QCD antenna radiative spectrum in dense media within the Improved Opacity Expansion
Matvey V. Kuzmin, João M. Silva
TL;DR
This work extends the theory of jet–medium interactions by computing the double differential soft-gluon spectrum from a color-singlet $q\bar q$ antenna traversing a dense QCD medium within the Improved Opacity Expansion (IOE). By simultaneously incorporating single hard and multiple soft scatterings, the authors analytically reduce the full antenna cross-section to tractable expressions and reveal that rare hard (Molière) scatterings significantly alter the spectrum at large emission angles, accelerating color decoherence.

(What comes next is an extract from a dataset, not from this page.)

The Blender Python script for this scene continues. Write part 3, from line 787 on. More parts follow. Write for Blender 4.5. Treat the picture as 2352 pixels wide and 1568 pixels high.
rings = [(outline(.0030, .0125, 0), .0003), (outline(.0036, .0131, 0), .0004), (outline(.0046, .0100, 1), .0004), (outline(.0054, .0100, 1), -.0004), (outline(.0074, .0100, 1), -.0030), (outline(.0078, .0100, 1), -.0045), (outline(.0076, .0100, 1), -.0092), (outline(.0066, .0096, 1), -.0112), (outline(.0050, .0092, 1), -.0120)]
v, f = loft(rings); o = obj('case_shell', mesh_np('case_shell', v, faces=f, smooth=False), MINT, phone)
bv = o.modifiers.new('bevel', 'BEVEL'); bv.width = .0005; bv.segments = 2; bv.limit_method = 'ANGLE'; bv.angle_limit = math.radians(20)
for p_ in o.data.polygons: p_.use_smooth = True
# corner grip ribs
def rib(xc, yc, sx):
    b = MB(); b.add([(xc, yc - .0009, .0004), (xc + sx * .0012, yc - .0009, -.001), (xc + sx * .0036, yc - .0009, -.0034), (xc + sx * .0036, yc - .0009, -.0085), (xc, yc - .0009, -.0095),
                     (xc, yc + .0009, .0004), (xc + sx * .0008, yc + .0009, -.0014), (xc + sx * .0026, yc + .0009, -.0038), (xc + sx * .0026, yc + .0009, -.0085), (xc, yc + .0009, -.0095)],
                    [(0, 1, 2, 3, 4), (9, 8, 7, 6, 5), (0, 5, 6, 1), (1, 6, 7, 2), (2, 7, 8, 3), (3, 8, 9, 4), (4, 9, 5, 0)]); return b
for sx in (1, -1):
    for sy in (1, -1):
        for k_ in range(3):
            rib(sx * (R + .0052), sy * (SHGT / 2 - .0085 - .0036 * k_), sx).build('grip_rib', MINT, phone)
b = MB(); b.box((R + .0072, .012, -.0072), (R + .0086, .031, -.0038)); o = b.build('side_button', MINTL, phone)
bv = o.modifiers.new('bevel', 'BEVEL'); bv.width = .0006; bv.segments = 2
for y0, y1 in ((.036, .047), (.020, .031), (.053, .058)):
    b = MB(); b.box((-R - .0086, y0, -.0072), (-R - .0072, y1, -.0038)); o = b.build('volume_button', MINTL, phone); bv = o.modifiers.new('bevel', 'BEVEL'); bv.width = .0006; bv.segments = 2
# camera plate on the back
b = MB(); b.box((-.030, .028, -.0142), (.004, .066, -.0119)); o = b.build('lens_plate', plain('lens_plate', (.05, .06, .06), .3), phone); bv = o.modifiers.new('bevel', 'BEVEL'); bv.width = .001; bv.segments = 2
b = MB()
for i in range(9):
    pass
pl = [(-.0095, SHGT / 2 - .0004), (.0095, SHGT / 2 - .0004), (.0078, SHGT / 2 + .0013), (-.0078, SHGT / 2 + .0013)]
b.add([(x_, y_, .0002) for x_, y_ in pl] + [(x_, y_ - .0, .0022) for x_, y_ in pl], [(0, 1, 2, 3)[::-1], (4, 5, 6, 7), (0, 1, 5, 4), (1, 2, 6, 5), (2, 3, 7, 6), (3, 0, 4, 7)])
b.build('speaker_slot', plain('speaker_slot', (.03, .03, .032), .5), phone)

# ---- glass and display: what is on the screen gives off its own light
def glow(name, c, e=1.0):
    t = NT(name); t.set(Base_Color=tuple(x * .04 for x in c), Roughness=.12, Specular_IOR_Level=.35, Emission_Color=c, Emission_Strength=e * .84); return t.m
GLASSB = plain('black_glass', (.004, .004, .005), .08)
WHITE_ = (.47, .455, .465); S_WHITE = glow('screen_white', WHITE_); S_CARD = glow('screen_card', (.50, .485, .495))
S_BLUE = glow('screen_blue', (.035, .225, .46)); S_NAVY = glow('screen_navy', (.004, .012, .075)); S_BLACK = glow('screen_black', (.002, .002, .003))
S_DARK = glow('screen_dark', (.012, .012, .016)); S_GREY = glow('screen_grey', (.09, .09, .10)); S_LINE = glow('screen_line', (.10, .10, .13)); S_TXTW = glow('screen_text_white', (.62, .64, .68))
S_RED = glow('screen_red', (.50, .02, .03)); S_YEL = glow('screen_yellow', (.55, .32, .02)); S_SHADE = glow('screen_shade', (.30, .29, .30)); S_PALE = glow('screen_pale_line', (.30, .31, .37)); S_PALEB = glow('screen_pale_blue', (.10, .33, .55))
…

The analysis decomposes the spectrum into LO and NLO interference contributions, with explicit in-in, in-out, and out-out components, and introduces regime-specific matching scales $Q_b$ and $Q_r$ to connect multiple soft scattering and single hard scattering limits. Numerical results show substantial NLO corrections (up to ~50%), with the decoherence pattern governed by a combination of the decoherence factor $\Delta_{\rm med}$ and kernel corrections, providing direct input for jet quenching phenomenology. The findings clarify the role of color decoherence in QCD matter and offer a framework for incorporating IOE-based antenna spectra into phenomenological models and Monte Carlo generators for heavy-ion collisions.
Abstract
We compute the double differential inclusive spectrum for the emission of a soft gluon from a color-singlet $q\bar q$ pair traversing a dense QCD medium. Our results extend the existing literature by simultaneously incorporating both single hard and multiple soft gluon exchanges between the jet and the medium -- an essential ingredient for a complete phenomenological description of jet quenching. Using the Improved Opacity Expansion framework, we provide an analytically tractable treatment, reducing the full cross-section to a set of simple expressions. Our analysis demonstrates that rare hard (Molière) scatterings significantly modify the gluon spectrum at large angles, accelerating the loss of color coherence between the initial quarks. We further quantify whether the modifications are driven by an overall weakening of the interference term, or by more detailed modifications to the fragmentation pattern. Our results provide a direct input for phenomenological jet quenching studies, offering new insights into the role of color decoherence in QCD matter.